*EXERCISE TASK*: Reproduce the listing exactly and skip over any pictures.

___ COLLECTED MATERIAL ___

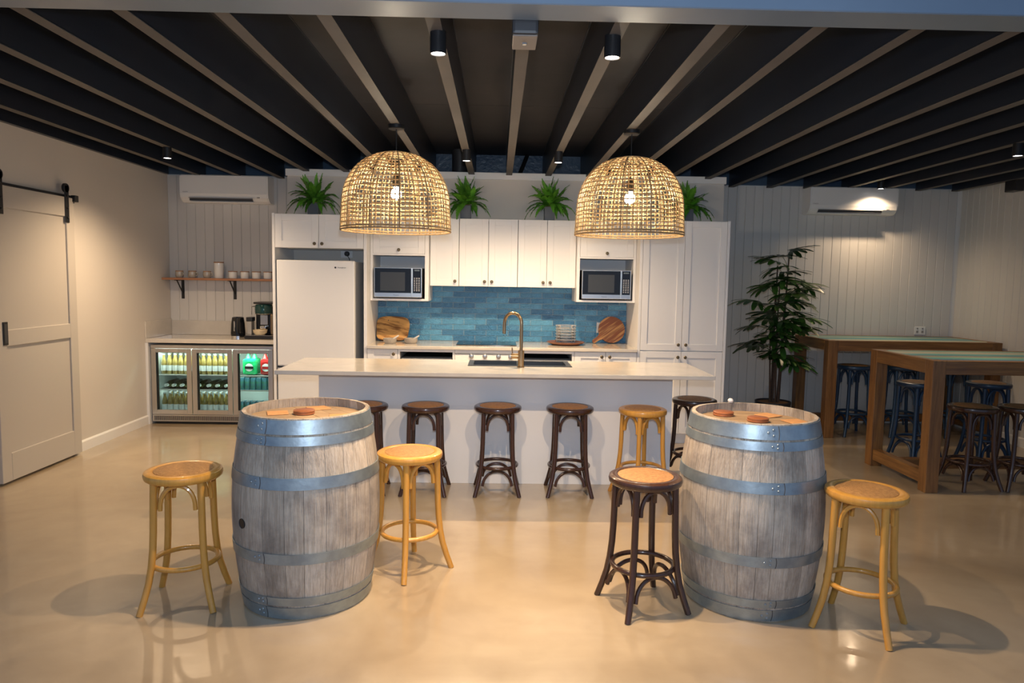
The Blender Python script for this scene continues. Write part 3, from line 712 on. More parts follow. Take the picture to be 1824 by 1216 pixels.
# ferns
def frond_mb(L, W, up, droop, rng, n=15):
    b = MB(); pts = []
    for k in range(n + 1):
        s = k / n; x = L * (s * cos(up) - 0.0 * s) * (1 - .12 * droop * s * s); z = L * s * sin(up) - droop * L * .55 * s ** 2.2
        pts.append(Vector((x, .012 * sin(s * 5), z)))
    b.tube(pts, [.0022] * (n // 2) + [.0014] * (n + 1 - n // 2), 3, cap=False)
    for k in range(1, n * 2):
        s = k / (n * 2); i = int(s * n); f = s * n - i; p = pts[i].lerp(pts[min(i + 1, n)], f)
        tdir = (pts[min(i + 1, n)] - pts[i]).normalized(); wd = W * (sin(PI * (s ** .75) * .97 + .12)) ** .8 if s < .95 else W * .2
        nrm = tdir.cross(Vector((0, 1, 0))).normalized()
        for sd in (-1, 1):
            d = (Vector((0, sd, 0)) * .92 + tdir * .38 + nrm * rng.uniform(-.1, .25)).normalized()
            q = p + d * wd; h = tdir * (L / n * .42)
            m1 = p + d * wd * .45 + nrm * .002
            b.poly([p - h, m1 - h * 1.0, q, m1 + h * 1.0, p + h])
    return b
rng = random.Random(5)
fr_protos = []
def fern(x, y, z, label, seed, sc=1.0):
    rg = random.Random(seed)
    t = thing('potted_fern', (x, y, z), label, 'fern', 'potted ferns on top of the cabinets')
    pw = .052
    obj('pot', MB().box(x - pw, y - pw, z + .001, x + pw, y + pw, z + .135, .006), m_potsq, t)
    obj('soil', MB().box(x - pw + .006, y - pw + .006, z + .1355, x + pw - .006, y + pw - .006, z + .139), m_soil, t)
    n = 60
    for i in range(n):
        a = 2 * PI * i / n * 5 + rg.uniform(-.25, .25)
        lay = i / n
        if not fr_protos:
            for (L, W, u, d) in ((.30, .036, rad(74), .20), (.33, .042, rad(54), .50), (.34, .046, rad(38), .85), (.31, .046, rad(24), 1.15), (.27, .044, rad(14), 1.35)):
                fr_protos.append(frond_mb(L, W, u, d, rng).mesh('frond')); fr_protos[-1].materials.append(m_fern)
        me = fr_protos[min(4, int(lay * 5))]
        o = bpy.data.objects.new('frond', me); C.objects.link(o); o.parent = t
        back = sin(a) > .3 and lay > .3
        s = sc * rg.uniform(.82, 1.12) * (.55 if back else .75 if sin(a) > .3 else 1)
        o.location = (rg.uniform(-.03, .03), rg.uniform(-.03, .03), .140); o.rotation_euler = (rg.uniform(-.15, .15), rg.uniform(-.12, .12), a); o.scale = (s, s, s)
fern(-1.82, 7.10, 2.151, 'bushy green fern above the fridge cupboard, leftmost of the four', 1, 1.02)
fern(-.33, 7.13, 2.159, 'bushy green fern right beside the left pendant', 2)
fern(.50, 7.13, 2.159, 'bushy green fern in the middle left of the right pendant', 3)
fern(1.87, 7.10, 2.156, 'bushy green fern above the pantry, rightmost of the four', 4)

# ------------------------------------------------------------------ coffee corner
t = thing('coffee_benchtop', (-2.9, 7.7, .86), 'cream stone benchtop over the bar fridge', 'benchtop')
obj('slab', MB().box(XL + .001, 7.392, .857, -2.165, YB - .013, .90, .003), m_stone, t)
obj('upstand', MB().box(XL + .016, YB - .028, .901, -2.165, YB - .013, 1.058, .002), m_stone, t)
obj('upstand', MB().box(XL + .001, 7.392, .901, XL + .015, YB - .013, 1.075, .002), m_stone, t)
obj('side_panel', MB().box(XL + .001, 7.396, 0, XL + .028, YB - .013, .856), m_cab, t)
FX0, FX1 = -3.60, -2.335
t = thing('bar_fridge', (-2.97, 7.7, 0), 'stainless three door glass bar fridge full of bottles', 'bar fridge')
b = MB(); b.box(FX0, 7.43, .035, FX0 + .03, 7.96, .835).box(FX1 - .03, 7.43, .035, FX1, 7.96, .835).box(FX0 + .03, 7.93, .035, FX1 - .03, 7.96, .835)
b.box(FX0 + .03, 7.43, .80, FX1 - .03, 7.93, .835).box(FX0 + .03, 7.43, .035, FX1 - .03, 7.93, .105)
obj('cabinet', b, m_int, t)
obj('top_trim', MB().box(FX0, 7.402, .799, FX1, 7.43, .835, .002), m_ss, t)
obj('grille_panel', MB().box(FX0, 7.412, .03, FX1, 7.43, .100), m_ss, t)
g = MB(); xx = FX0 + .02
while xx < FX1 - .02: g.box(xx, 7.410, .042, xx + .007, 7.4125, .088); xx += .0135
obj('grille_slots', g, m_black, t, kind='stuff')
obj('foot', MB().box(FX0 + .03, 7.45, 0, FX1 - .03, 7.9, .034), m_black, t)
dw = (FX1 - FX0) / 3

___

*RESULT*:
The Blender Python script for this scene continues. Write part 3, from line 712 on. More parts follow. Take the picture to be 1824 by 1216 pixels.
# ferns
def frond_mb(L, W, up, droop, rng, n=15):
    b = MB(); pts = []
    for k in range(n + 1):
        s = k / n; x = L * (s * cos(up) - 0.0 * s) * (1 - .12 * droop * s * s); z = L * s * sin(up) - droop * L * .55 * s ** 2.2
        pts.append(Vector((x, .012 * sin(s * 5), z)))
    b.tube(pts, [.0022] * (n // 2) + [.0014] * (n + 1 - n // 2), 3, cap=False)
    for k in range(1, n * 2):
        s = k / (n * 2); i = int(s * n); f = s * n - i; p = pts[i].lerp(pts[min(i + 1, n)], f)
        tdir = (pts[min(i + 1, n)] - pts[i]).normalized(); wd = W * (sin(PI * (s ** .75) * .97 + .12)) ** .8 if s < .95 else W * .2
        nrm = tdir.cross(Vector((0, 1, 0))).normalized()
        for sd in (-1, 1):
            d = (Vector((0, sd, 0)) * .92 + tdir * .38 + nrm * rng.uniform(-.1, .25)).normalized()
            q = p + d * wd; h = tdir * (L / n * .42)
            m1 = p + d * wd * .45 + nrm * .002
            b.poly([p - h, m1 - h * 1.0, q, m1 + h * 1.0, p + h])
    return b
rng = random.Random(5)
fr_protos = []
def fern(x, y, z, label, seed, sc=1.0):
    rg = random.Random(seed)
    t = thing('potted_fern', (x, y, z), label, 'fern', 'potted ferns on top of the cabinets')
    pw = .052
    obj('pot', MB().box(x - pw, y - pw, z + .001, x + pw, y + pw, z + .135, .006), m_potsq, t)
    obj('soil', MB().box(x - pw + .006, y - pw + .006, z + .1355, x + pw - .006, y + pw - .006, z + .139), m_soil, t)
    n = 60
    for i in range(n):
        a = 2 * PI * i / n * 5 + rg.uniform(-.25, .25)
        lay = i / n
        if not fr_protos:
            for (L, W, u, d) in ((.30, .036, rad(74), .20), (.33, .042, rad(54), .50), (.34, .046, rad(38), .85), (.31, .046, rad(24), 1.15), (.27, .044, rad(14), 1.35)):
                fr_protos.append(frond_mb(L, W, u, d, rng).mesh('frond')); fr_protos[-1].materials.append(m_fern)
        me = fr_protos[min(4, int(lay * 5))]
        o = bpy.data.objects.new('frond', me); C.objects.link(o); o.parent = t
        back = sin(a) > .3 and lay > .3
        s = sc * rg.uniform(.82, 1.12) * (.55 if back else .75 if sin(a) > .3 else 1)
        o.location = (rg.uniform(-.03, .03), rg.uniform(-.03, .03), .140); o.rotation_euler = (rg.uniform(-.15, .15), rg.uniform(-.12, .12), a); o.scale = (s, s, s)
fern(-1.82, 7.10, 2.151, 'bushy green fern above the fridge cupboard, leftmost of the four', 1, 1.02)
fern(-.33, 7.13, 2.159, 'bushy green fern right beside the left pendant', 2)
fern(.50, 7.13, 2.159, 'bushy green fern in the middle left of the right pendant', 3)
fern(1.87, 7.10, 2.156, 'bushy green fern above the pantry, rightmost of the four', 4)

# ------------------------------------------------------------------ coffee corner
t = thing('coffee_benchtop', (-2.9, 7.7, .86), 'cream stone benchtop over the bar fridge', 'benchtop')
obj('slab', MB().box(XL + .001, 7.392, .857, -2.165, YB - .013, .90, .003), m_stone, t)
obj('upstand', MB().box(XL + .016, YB - .028, .901, -2.165, YB - .013, 1.058, .002), m_stone, t)
obj('upstand', MB().box(XL + .001, 7.392, .901, XL + .015, YB - .013, 1.075, .002), m_stone, t)
obj('side_panel', MB().box(XL + .001, 7.396, 0, XL + .028, YB - .013, .856), m_cab, t)
FX0, FX1 = -3.60, -2.335
t = thing('bar_fridge', (-2.97, 7.7, 0), 'stainless three door glass bar fridge full of bottles', 'bar fridge')
b = MB(); b.box(FX0, 7.43, .035, FX0 + .03, 7.96, .835).box(FX1 - .03, 7.43, .035, FX1, 7.96, .835).box(FX0 + .03, 7.93, .035, FX1 - .03, 7.96, .835)
b.box(FX0 + .03, 7.43, .80, FX1 - .03, 7.93, .835).box(FX0 + .03, 7.43, .035, FX1 - .03, 7.93, .105)
obj('cabinet', b, m_int, t)
obj('top_trim', MB().box(FX0, 7.402, .799, FX1, 7.43, .835, .002), m_ss, t)
obj('grille_panel', MB().box(FX0, 7.412, .03, FX1, 7.43, .100), m_ss, t)
g = MB(); xx = FX0 + .02
while xx < FX1 - .02: g.box(xx, 7.410, .042, xx + .007, 7.4125, .088); xx += .0135
obj('grille_slots', g, m_black, t, kind='stuff')
obj('foot', MB().box(FX0 + .03, 7.45, 0, FX1 - .03, 7.9, .034), m_black, t)
dw = (FX1 - FX0) / 3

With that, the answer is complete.